Pull out the lines running from the one with "Build this scene" to the one with "sc.camera = cam", inclusive, word for word. Drop any picture.

### RECORDS SHOWN ###

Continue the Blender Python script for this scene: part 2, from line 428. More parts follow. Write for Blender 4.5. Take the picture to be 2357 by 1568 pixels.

###
### RECORDS SHOWN ###

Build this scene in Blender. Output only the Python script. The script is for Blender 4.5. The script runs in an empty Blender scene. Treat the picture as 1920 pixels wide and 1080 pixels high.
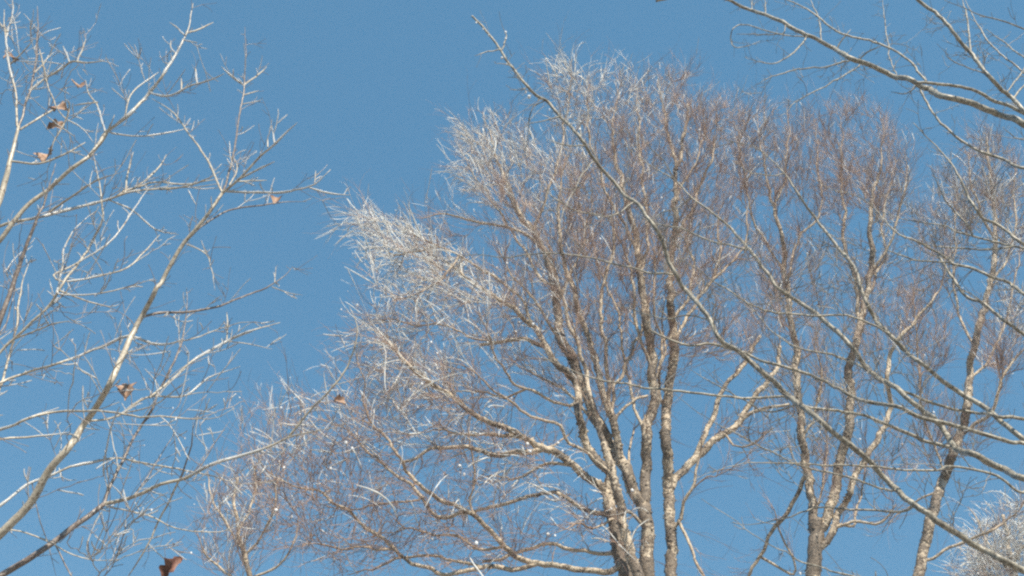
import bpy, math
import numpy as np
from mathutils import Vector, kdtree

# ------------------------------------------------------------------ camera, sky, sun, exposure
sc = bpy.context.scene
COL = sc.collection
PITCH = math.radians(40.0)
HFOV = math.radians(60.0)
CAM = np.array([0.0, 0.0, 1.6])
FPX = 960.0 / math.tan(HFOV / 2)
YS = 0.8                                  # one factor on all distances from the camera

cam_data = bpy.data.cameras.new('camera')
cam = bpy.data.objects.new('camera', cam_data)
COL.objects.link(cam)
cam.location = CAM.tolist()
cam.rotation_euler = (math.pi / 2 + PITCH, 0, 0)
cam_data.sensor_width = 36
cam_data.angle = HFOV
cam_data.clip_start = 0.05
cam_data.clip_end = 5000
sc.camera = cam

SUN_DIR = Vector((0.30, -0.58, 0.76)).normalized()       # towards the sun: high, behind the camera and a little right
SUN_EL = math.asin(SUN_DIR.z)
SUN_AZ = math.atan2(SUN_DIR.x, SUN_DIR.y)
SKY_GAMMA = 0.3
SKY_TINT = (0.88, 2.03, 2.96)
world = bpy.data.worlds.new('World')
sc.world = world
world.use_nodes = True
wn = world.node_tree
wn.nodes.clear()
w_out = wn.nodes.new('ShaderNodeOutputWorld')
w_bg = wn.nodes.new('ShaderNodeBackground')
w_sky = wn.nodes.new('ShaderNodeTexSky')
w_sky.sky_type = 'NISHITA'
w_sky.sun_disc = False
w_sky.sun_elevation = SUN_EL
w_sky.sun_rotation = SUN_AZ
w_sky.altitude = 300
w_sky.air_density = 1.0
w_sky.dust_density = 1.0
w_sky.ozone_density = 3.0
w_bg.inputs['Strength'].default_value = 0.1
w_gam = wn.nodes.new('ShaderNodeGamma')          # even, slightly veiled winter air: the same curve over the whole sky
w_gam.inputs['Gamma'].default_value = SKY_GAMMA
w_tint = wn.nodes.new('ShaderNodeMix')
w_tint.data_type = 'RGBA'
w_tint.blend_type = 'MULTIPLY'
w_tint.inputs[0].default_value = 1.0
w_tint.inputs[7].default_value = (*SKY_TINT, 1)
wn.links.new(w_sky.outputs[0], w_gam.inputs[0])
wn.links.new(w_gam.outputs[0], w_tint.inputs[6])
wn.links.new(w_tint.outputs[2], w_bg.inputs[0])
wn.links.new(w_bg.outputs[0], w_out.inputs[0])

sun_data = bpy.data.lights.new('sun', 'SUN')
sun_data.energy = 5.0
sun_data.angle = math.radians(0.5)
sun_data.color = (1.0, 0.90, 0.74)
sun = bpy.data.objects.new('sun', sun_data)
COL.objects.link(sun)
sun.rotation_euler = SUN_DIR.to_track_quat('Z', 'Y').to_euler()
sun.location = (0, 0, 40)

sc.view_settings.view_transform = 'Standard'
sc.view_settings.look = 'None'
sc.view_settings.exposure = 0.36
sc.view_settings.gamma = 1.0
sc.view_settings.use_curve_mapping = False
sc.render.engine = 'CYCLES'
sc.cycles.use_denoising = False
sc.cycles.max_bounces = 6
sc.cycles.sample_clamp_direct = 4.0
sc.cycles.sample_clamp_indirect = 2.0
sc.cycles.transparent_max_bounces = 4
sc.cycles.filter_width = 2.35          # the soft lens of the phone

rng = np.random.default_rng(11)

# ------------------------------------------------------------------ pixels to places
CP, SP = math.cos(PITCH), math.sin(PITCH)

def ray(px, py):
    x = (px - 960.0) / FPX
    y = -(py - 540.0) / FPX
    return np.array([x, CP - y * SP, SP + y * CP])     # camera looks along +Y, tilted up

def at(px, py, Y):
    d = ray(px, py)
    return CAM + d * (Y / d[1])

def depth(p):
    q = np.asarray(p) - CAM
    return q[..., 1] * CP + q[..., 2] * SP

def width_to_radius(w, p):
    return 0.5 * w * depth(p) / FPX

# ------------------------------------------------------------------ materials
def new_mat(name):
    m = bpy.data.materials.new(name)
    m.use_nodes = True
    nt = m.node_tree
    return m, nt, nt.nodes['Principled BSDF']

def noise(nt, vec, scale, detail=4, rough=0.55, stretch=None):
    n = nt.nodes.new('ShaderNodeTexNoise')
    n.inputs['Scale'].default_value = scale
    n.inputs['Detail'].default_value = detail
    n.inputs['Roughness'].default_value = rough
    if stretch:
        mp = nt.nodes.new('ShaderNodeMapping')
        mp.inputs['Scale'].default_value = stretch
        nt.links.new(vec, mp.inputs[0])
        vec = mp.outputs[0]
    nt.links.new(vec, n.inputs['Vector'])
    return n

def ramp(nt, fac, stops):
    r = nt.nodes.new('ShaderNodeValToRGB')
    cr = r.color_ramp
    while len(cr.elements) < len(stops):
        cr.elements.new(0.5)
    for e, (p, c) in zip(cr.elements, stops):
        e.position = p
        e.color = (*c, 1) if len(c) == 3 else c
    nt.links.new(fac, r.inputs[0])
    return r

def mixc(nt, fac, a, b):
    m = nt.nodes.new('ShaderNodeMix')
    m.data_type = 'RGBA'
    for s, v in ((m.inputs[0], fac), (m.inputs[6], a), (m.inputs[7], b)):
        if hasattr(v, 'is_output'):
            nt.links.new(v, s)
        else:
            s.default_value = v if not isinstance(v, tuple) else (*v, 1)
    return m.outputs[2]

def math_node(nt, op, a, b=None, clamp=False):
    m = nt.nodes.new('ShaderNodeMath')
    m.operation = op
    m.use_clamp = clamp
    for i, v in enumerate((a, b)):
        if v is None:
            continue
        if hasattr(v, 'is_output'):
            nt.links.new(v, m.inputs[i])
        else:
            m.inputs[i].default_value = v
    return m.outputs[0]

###

== THE RESPONSE ==
Build this scene in Blender. Output only the Python script. The script is for Blender 4.5. The script runs in an empty Blender scene. Treat the picture as 1920 pixels wide and 1080 pixels high.
import bpy, math
import numpy as np
from mathutils import Vector, kdtree

# ------------------------------------------------------------------ camera, sky, sun, exposure
sc = bpy.context.scene
COL = sc.collection
PITCH = math.radians(40.0)
HFOV = math.radians(60.0)
CAM = np.array([0.0, 0.0, 1.6])
FPX = 960.0 / math.tan(HFOV / 2)
YS = 0.8                                  # one factor on all distances from the camera

cam_data = bpy.data.cameras.new('camera')
cam = bpy.data.objects.new('camera', cam_data)
COL.objects.link(cam)
cam.location = CAM.tolist()
cam.rotation_euler = (math.pi / 2 + PITCH, 0, 0)
cam_data.sensor_width = 36
cam_data.angle = HFOV
cam_data.clip_start = 0.05
cam_data.clip_end = 5000
sc.camera = cam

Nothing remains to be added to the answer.